Creating the Horror Chambers

Noam Chomsky

Noam Chomsky on the tyranny of libertarianism, the need for media democracy, and Latin American resistance to US imperialism.


We’re pleased to publish another interview with Professor Noam Chomsky. In this recent conversation with Daniel Falcone, a Washington DC–based high school history teacher, Chomsky builds on our last interview, discussing everything from Scott Walker to the Monroe Doctrine, from Citizens United to for-profit colleges. We hope you’ll share it widely.


Daniel Falcone

I wanted to stay on the topic of education and ask you about language, terminology, and definitions in the social sciences. So for example, I’ve noticed in my curriculum that there’s a tendency to have terms with a real definition and then a code definition. Terms like foreign aid, independence movements, partition, and democracy.
Two terms that I know are of particular interest to you are anarchism and libertarianism.
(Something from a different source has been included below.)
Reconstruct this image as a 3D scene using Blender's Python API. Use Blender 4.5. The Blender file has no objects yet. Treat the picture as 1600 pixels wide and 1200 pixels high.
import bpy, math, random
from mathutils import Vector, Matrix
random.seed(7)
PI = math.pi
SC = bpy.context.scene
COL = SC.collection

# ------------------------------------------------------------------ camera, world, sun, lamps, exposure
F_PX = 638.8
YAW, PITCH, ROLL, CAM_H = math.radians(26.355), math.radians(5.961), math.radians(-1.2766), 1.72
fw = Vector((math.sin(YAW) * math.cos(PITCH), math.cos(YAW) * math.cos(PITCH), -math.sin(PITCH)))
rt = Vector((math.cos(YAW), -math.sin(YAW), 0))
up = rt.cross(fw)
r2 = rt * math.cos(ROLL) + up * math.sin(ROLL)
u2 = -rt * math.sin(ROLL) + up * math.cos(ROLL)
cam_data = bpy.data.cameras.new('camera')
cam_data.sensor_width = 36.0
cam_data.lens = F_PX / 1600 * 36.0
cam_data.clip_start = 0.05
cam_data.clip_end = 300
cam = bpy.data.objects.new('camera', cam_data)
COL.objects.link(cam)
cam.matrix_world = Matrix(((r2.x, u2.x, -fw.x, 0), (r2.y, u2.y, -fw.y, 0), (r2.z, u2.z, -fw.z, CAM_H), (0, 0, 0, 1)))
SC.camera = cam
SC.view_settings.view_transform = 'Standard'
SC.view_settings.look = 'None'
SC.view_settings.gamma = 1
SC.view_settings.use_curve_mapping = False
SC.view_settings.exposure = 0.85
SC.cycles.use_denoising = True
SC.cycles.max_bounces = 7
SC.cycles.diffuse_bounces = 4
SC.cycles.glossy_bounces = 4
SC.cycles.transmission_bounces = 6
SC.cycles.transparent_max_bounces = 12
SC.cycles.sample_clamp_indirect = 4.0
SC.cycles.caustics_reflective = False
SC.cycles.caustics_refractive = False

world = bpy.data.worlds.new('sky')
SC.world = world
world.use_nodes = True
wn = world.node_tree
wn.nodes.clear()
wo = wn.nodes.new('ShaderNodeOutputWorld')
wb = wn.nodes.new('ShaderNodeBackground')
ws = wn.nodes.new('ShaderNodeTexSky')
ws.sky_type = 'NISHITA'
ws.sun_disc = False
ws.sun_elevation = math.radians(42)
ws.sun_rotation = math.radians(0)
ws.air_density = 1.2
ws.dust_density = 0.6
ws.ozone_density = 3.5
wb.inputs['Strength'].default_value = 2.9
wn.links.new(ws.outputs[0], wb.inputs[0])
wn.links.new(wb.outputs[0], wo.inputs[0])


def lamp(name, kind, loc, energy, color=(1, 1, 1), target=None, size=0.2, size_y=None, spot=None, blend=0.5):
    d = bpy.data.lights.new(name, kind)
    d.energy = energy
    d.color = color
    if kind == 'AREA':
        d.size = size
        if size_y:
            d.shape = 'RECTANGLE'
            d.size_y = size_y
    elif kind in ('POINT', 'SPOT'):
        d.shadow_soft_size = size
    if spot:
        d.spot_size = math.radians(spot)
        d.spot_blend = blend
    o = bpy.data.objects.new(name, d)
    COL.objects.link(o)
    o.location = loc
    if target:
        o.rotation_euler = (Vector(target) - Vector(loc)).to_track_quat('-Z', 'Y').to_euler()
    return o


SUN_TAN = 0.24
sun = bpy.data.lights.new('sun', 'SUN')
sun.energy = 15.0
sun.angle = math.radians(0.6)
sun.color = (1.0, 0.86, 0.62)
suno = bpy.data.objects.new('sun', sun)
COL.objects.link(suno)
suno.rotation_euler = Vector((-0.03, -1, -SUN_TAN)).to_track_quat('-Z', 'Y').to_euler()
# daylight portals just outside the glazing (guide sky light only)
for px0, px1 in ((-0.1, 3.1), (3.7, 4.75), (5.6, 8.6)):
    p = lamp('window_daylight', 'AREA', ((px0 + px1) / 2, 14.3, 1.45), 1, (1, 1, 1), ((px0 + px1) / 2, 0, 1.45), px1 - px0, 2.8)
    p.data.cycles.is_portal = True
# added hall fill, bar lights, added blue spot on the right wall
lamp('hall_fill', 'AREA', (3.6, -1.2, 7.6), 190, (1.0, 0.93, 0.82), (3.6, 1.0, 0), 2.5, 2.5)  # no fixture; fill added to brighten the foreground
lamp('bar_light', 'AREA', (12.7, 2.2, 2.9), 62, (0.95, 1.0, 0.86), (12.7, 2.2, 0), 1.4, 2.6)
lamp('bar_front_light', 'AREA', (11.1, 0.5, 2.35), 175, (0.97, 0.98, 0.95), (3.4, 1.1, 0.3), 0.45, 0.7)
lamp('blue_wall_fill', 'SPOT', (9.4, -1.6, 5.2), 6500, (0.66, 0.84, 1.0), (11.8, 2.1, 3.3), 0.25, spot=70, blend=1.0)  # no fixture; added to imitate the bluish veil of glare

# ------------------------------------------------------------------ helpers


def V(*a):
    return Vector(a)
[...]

Could you discuss the varying definitions of those two terms, anarchism and libertarianism? Maybe the American definition versus the European, and why that’s important for education to sort out?

Noam Chomsky

There’s hardly a term in social science, political discourse, academic professions, and the scholarly professions where there’s anything remotely like clear definitions. If you want a clear definition, you have to go to mathematics or parts of physics.